The Road by Cormac McCarthy (2006)
A father and his son walk across the US in a post-apocalyptic wasteland, searching for food as they make their way towards the sea. The nature of the apocalypse is unclear, but the terrain is “cauterised” and the air is filled with ash. There are no animals, fish or plants, and many humans have turned to cannibalism to survive.

Our critics described the book as a “very great novel” of “transforming power” but gave the 2009 film, starring Viggo Mortensen and Kodi Smit-McPhee, just three stars.

Leave the World Behind by Rumaan Alam (2020)
A middle-class family on holiday on Long Island are disturbed by a black couple who claim to own the Airbnb they are staying in. They say there has been an electricity blackout in New York.
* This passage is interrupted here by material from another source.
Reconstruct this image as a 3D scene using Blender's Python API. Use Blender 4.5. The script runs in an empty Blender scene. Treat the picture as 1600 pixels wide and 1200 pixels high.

The phone, TV and internet won’t work, animals are fleeing, and gradually, the family realise there may have been an apocalyptic event – a world-altering calamity – that they do not know about.

Our critics said the book was a “page-turning thriller” about class, race, indecision and the agonies of parenting in the midst of an unfolding catastrophe – and gave the 2023 Netflix film, which stars Julia Roberts and Mahershala Ali, four stars.

The Children of Men by PD James (1992)
Published in 1992, the novel imagines 2021 in an England where democracy was abolished because the human race has been infertile for 27 years and the population is steadily declining. Young people are worshipped for their youth, while elderly people are seen as a burden and are sometimes forced to take part in mass drownings. But as childless men wrestle for power, it emerges that one woman is hiding a very precious secret.

Our critics described the book as a “brilliant piece of dystopian science fiction” and also gave the 2006 film starring Julianne Moore and Clive Owen four stars.